-- START OF SOURCE MATERIAL --
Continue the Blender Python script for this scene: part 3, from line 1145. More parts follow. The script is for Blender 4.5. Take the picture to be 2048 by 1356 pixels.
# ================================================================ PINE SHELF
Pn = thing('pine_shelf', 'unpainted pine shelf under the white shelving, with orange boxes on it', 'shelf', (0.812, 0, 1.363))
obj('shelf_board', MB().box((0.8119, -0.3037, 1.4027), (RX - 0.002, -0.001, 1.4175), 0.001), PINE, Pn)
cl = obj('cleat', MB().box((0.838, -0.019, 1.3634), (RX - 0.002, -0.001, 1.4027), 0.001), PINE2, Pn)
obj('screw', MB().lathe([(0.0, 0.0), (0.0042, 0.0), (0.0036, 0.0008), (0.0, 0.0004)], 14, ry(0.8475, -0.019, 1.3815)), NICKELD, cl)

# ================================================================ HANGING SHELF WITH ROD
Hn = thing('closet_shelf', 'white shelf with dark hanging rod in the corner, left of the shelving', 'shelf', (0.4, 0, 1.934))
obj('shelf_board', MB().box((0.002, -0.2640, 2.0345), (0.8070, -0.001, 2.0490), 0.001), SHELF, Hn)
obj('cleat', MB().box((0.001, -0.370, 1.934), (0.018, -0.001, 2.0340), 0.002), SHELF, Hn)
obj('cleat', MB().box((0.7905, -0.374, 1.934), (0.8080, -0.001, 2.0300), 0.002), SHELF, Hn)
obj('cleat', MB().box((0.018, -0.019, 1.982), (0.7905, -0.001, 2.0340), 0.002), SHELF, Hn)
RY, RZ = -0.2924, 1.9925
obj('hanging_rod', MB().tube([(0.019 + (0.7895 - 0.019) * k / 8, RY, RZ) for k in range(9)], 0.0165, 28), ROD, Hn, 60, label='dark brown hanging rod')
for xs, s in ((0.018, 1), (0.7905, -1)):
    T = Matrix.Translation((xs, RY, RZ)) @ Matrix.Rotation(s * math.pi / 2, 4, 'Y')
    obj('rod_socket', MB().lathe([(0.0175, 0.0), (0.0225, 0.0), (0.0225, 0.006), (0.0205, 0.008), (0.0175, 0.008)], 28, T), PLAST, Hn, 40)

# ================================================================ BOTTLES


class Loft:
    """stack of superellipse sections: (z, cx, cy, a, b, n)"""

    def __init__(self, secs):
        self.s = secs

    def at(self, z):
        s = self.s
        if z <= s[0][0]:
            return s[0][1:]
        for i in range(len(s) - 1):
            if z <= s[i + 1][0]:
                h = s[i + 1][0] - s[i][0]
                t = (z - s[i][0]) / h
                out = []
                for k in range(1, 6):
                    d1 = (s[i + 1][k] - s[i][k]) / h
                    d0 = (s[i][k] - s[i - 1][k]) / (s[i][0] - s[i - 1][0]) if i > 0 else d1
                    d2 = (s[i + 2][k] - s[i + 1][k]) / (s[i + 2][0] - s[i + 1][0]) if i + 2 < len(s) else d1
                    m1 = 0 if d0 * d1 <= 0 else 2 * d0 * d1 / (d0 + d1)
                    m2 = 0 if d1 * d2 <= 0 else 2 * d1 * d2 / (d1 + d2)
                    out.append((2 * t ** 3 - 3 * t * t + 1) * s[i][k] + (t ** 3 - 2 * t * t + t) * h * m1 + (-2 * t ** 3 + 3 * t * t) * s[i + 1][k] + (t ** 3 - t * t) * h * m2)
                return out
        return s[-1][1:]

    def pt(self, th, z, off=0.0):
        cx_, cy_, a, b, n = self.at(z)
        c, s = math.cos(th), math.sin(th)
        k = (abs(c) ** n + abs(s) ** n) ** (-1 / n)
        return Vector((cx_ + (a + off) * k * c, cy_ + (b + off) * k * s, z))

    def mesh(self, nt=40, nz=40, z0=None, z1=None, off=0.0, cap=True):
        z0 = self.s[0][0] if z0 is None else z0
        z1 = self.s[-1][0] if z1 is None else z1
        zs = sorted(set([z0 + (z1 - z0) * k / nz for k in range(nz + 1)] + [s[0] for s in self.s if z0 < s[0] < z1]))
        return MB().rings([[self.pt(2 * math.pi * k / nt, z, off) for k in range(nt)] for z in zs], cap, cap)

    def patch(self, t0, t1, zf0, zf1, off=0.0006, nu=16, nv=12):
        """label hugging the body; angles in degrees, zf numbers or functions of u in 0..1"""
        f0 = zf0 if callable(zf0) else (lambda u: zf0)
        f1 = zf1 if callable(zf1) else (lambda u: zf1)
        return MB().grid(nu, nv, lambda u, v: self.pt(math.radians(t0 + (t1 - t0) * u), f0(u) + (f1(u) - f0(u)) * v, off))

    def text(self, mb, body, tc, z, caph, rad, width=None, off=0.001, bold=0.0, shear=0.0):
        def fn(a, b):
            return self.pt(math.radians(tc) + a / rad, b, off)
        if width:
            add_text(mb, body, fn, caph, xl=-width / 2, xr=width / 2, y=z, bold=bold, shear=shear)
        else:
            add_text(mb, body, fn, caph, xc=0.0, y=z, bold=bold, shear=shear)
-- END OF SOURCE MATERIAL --
### [OBJECTIVE]
Write out the listing's lines exactly, from its first line through the line that contains "1.3815)), NICKELD, cl)", and stop there.

### [CORRECT OUTPUT]
Continue the Blender Python script for this scene: part 3, from line 1145. More parts follow. The script is for Blender 4.5. Take the picture to be 2048 by 1356 pixels.
# ================================================================ PINE SHELF
Pn = thing('pine_shelf', 'unpainted pine shelf under the white shelving, with orange boxes on it', 'shelf', (0.812, 0, 1.363))
obj('shelf_board', MB().box((0.8119, -0.3037, 1.4027), (RX - 0.002, -0.001, 1.4175), 0.001), PINE, Pn)
cl = obj('cleat', MB().box((0.838, -0.019, 1.3634), (RX - 0.002, -0.001, 1.4027), 0.001), PINE2, Pn)
obj('screw', MB().lathe([(0.0, 0.0), (0.0042, 0.0), (0.0036, 0.0008), (0.0, 0.0004)], 14, ry(0.8475, -0.019, 1.3815)), NICKELD, cl)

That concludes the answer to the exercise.